ある種の人にとって世界はあまりに過酷なので、
生きていく上でかけがえの無い存在/対象や、執着する美が必要になる。

大抵の物語にはそれがきちんと含まれている。

オタカラというものがそれに当たり、映画の場合は映像表現だから

きちんとそれが画面に映るもの、眼に見えるものとして提示されている。


その生きていくのに必要なものが失われると、物語が始まる。

脚本で言うプロットポイントに当たり、それを取り戻す事を外的目的という。

物語とは、成長であり冒険だ。

その必要なものにいつまでも依存していると、主人公は成長をしない。

つまり、物語が不要になって日常がそこにあるという事になる。


日常は退屈な反復だが、成長は常に痛みを伴う。

生き別れ、死に別れ、失われて、その対価として主人公は成長してゆく。

しかし、そこで収支のバランスがきちんととれていないと、
出費が収入を上回ってしまうと、

主人公は不幸になる。

失うばかりで得るものがなければ、主人公は物語という旅の途中で野垂れ死ぬ。

フィクションではなく、現実の世界もまた同じかな。

ただ、現実の世界は旅に出なくても何もしなければ日々、色々なものを失っていくので、

物語よりも厳しいかもしれない。


物語の王道は「努力をしたので彼は成長しました」となるのだが、現実には成長には常に喪失の痛みが伴う。

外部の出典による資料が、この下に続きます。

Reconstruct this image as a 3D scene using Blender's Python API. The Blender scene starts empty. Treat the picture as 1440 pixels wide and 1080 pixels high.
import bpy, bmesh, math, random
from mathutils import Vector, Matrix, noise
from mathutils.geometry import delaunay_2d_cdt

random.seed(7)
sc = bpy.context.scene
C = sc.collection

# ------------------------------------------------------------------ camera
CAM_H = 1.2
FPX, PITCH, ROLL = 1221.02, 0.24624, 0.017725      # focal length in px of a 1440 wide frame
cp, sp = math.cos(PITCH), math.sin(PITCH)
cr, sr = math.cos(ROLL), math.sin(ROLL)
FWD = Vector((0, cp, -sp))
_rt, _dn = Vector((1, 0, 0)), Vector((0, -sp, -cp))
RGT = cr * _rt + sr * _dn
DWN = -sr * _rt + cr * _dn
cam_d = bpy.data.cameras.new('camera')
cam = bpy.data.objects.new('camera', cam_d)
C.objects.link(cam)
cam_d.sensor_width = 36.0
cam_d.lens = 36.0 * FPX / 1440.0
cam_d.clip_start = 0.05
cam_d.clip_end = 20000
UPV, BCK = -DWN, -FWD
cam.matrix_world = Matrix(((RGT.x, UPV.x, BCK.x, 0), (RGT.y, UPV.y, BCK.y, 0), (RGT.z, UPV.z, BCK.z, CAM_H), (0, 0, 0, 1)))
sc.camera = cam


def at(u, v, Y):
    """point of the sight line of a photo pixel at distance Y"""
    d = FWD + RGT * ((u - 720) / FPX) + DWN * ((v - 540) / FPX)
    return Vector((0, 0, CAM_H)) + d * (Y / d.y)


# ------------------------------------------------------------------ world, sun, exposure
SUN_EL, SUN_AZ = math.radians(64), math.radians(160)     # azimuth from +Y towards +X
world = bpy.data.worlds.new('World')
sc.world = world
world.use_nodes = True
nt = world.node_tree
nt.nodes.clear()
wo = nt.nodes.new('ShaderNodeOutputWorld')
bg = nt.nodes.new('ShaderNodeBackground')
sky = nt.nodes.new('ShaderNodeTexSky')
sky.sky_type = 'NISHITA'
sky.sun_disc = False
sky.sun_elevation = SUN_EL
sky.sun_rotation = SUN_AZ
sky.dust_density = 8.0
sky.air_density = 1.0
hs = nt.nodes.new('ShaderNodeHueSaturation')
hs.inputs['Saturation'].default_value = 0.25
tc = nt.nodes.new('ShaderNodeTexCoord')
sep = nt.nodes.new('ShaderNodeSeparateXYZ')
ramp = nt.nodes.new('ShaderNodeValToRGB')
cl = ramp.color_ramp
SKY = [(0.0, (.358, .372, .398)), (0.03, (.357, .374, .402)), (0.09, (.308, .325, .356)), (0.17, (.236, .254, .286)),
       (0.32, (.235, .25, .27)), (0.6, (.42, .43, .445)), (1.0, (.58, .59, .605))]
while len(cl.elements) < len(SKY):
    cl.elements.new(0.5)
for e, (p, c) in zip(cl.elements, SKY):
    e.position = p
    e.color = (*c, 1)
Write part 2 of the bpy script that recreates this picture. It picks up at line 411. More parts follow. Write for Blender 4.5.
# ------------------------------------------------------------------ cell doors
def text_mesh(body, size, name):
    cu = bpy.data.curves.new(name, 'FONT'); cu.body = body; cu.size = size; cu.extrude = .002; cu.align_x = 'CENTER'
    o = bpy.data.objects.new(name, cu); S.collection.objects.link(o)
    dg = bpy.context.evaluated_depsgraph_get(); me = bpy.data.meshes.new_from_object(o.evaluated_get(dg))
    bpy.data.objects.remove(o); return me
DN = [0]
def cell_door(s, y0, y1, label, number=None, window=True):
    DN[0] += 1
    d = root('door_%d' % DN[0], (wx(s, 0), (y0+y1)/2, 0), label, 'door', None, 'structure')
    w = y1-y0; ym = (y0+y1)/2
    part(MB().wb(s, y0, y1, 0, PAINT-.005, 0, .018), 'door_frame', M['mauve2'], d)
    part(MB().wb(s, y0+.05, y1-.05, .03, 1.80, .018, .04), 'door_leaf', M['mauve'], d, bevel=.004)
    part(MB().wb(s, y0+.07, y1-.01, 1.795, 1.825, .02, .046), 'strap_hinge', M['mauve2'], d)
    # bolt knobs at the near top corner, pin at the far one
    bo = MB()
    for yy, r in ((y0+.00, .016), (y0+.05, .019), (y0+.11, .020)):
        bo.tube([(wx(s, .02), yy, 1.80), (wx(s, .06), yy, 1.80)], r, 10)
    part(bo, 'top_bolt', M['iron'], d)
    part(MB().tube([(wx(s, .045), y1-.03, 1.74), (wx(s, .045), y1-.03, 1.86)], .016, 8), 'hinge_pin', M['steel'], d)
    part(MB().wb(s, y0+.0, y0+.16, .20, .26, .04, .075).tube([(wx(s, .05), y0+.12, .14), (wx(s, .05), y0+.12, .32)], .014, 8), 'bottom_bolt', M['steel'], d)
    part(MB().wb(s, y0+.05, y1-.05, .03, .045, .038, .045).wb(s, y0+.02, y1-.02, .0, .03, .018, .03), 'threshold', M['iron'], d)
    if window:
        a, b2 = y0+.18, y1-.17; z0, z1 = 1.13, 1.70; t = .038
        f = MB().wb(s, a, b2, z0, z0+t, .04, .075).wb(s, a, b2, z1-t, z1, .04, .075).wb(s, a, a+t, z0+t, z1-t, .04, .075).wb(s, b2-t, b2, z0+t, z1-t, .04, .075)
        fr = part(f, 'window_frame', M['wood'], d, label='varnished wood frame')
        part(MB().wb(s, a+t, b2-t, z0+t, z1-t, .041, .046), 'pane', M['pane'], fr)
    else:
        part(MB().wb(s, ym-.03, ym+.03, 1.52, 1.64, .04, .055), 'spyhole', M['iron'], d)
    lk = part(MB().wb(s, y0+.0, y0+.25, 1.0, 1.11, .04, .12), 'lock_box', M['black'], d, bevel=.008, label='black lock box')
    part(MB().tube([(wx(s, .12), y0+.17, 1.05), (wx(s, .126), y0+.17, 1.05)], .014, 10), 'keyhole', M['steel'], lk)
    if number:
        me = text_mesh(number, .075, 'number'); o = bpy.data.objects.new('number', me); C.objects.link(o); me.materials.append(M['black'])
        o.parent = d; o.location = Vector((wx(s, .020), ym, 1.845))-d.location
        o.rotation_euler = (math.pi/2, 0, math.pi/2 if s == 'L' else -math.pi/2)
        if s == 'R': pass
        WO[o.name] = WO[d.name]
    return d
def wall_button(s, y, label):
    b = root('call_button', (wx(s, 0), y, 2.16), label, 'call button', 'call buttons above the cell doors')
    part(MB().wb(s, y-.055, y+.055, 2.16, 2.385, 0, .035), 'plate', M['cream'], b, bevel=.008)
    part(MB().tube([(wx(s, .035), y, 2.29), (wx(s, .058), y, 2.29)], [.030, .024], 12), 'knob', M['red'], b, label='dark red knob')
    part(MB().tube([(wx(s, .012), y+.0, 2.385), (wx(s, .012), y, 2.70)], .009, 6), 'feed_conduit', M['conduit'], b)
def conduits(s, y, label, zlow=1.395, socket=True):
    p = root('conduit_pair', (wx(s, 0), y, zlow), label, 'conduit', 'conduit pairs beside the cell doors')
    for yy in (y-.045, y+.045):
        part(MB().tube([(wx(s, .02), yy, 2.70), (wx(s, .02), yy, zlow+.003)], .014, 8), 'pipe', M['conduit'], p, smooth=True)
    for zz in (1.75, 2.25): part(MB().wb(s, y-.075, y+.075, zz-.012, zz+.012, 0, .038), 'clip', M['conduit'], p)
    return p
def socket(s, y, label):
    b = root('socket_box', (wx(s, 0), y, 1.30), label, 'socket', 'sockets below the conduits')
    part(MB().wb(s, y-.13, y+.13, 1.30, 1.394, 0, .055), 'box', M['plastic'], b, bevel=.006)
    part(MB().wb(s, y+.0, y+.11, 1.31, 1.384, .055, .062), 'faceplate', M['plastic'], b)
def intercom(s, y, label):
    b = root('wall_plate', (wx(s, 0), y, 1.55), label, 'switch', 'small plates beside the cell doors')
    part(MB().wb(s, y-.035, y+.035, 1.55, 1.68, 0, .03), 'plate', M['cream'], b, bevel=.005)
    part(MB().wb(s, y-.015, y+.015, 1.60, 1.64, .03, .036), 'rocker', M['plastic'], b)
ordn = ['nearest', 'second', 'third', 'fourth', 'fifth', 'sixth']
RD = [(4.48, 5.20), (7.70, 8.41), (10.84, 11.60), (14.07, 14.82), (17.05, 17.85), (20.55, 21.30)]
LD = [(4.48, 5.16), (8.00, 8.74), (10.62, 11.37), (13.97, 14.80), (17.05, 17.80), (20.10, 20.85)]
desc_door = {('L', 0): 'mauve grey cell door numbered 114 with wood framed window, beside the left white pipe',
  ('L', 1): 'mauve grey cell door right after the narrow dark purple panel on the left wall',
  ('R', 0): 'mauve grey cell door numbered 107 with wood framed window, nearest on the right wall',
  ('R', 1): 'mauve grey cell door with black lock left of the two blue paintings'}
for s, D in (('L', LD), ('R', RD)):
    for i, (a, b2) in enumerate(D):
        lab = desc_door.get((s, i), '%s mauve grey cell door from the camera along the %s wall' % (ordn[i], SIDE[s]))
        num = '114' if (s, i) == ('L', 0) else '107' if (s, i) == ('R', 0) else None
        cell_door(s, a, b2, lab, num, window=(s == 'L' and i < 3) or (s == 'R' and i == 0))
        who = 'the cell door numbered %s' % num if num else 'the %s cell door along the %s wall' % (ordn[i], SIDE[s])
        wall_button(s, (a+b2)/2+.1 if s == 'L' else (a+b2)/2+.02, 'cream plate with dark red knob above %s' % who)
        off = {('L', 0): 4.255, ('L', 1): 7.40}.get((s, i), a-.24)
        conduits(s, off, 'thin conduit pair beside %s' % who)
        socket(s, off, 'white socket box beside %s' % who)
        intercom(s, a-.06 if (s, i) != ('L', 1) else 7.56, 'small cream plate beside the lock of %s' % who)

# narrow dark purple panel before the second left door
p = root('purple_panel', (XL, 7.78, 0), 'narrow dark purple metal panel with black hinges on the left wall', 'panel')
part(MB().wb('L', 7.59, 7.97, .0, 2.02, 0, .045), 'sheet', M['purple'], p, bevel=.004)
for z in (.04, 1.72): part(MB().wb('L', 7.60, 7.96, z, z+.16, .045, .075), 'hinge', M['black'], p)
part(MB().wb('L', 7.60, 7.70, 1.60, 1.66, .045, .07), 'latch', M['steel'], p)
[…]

俺はその痛みを書き落としてはいけない、と思っている。


大人の物語では、世界はいつも苦しみに満ちている。

逆説的だが、それは子供の眼差しだ。

成長の為の冒険が物語なので必然、未熟な大人が主人公になるからだろう。


成長とは新しいかけがえのないものを発見する事だろうか?

それとも必要としないでも生きていける力を得る事なのだろうか?

自立とは、自分自身を頼りにするという事だから後者なのかな。

生活を豊かにする為ではなく、逃げ込む為の美や快楽は趣味的。

趣味的なものは現実を越える力を持たない。

趣味的な美は、暮らしを豊かにしているようで、現実にはしていない。

暮らしの豊かさは、日々、成長しているか否か、で決定される、

と俺は思っている。

そして、

「世の中はあまりに息苦しいので、これ無しでは生きてはゆけないという掛け替えのないものが常に必要で、それを探し続けて発見し、自分のものにする」

というのは、実は自分自身を頼りにする事よりも難しい。

多分、自立する事よりも難しい。